Se o concílio Vaticano II foi o impulsionador de um aggiornamento do Crer da Igreja e para a AL, no Papa Francisco
encontramos o sinal referencial dessa atualização que continua.
3
Papa Francisco: referência contemporânea para o Crer em América Latina
Desde o início do pontifício do Papa Francisco que a
Igreja em vários continentes do mundo vem renovando o Crer cristão e sua experiência
prática teológica. Esse fato tem grande significado para os cristãos da AL
porque tal Papa possui um espírito continuador do Concílio Vaticano II assim
como da experiência do Crer no nosso continente. Tal vitalidade espiritual pode
ser observada nos seus diversos escritos.

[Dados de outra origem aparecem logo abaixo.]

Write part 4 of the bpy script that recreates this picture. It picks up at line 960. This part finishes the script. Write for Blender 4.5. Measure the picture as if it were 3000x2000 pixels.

Na Carta Circular aos Consagrados e às Consagradas do Magistério do Papa
Francisco (:Alegrai-vos, 2014) alguns
elementos da mensagem de Francisco têm relevância fundamental para a
experiência cristã latino-americana. Nela o Crer se situa no mistério da
“Boa-Nova que, acolhida no coração da pessoa, transforma” (ALE, n. 1) a vida
humana. Essa experiência possui uma novidade revolucionária: “Uma alegria do
coração (cf. Is 66,14) que passa por Deus [...] e se difunde em meio a um povo
mutilado por mil humilhações” (ALE, n. 13). É a experiência da Revelação da
Palavra de Deus encarnada que produz a verdadeira alegria em um mundo marcado
por injustiça, desigualdades, humilhações e exclusão. É nesse sentido que o Crer
cristão traz em Deus a resposta gratuita e generosa para os anseios humanos. O
Crer cristão não se fundamenta no homem em si, mas em Deus que toma a
iniciativa de salvar e redimir a humanidade desde a sua vocação primeira vital:
“não fostes vós que me escolhestes, fui Eu que vos escolhi” (Jo 15,16).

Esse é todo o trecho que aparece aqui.